Tue May 20, 2014, 02:48 AM
May 2014

Just pull a statistic out of the air, and anybody who questions it is a traitor to the cause.

FrodosPet

(5,169 posts)
140. I'm doing my part to help
Sun May 18, 2014, 11:04 PM
May 2014

By lowering the average for men.

And in the company I work for, everyone is making exactly the same. Not enough!

More than that, only females have been getting hired for the job since 2011. So there is some little points of light that more women than men are getting management jobs SOMEPLACE in America.

merrily

(45,251 posts)
152. Misognist psychiatriatrists invented penis envy.
Tue May 20, 2014, 03:09 AM
May 2014

Supposedly all females feel as though they must have been castrated at some point in time, or some such nonsense.

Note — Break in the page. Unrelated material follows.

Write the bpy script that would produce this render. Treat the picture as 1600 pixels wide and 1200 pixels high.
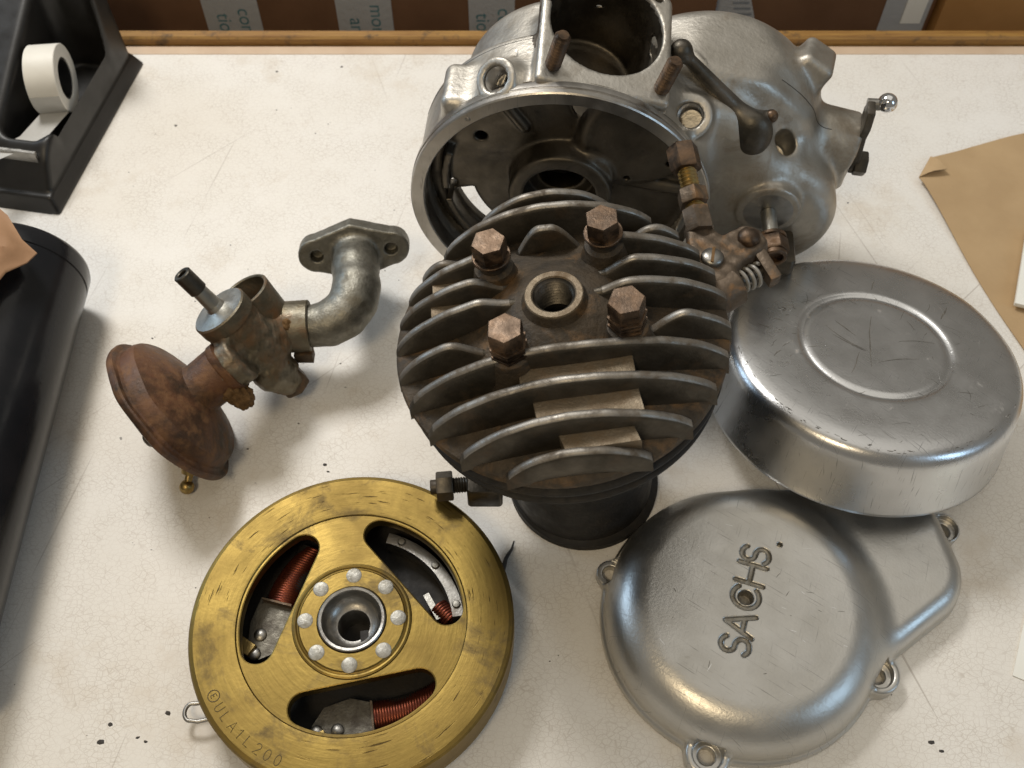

Then again, those are the same folks who brought you the distinction between nymphomaniac, victims of illness and objects of pity (at the very, very best), and studs, objects of universal admiration and/or desire.

Then again, in the 80's, the differential in salaries was 30%, so that arc of the universe is still bending, albeit slowly. And, yay! we can vote.

 

Scootaloo

(25,699 posts)
155. I'm more surprised at the snotty replies, than i am about who is making them
Tue May 20, 2014, 07:31 AM
May 2014

Typical cast of DU's right-wing gender bigots.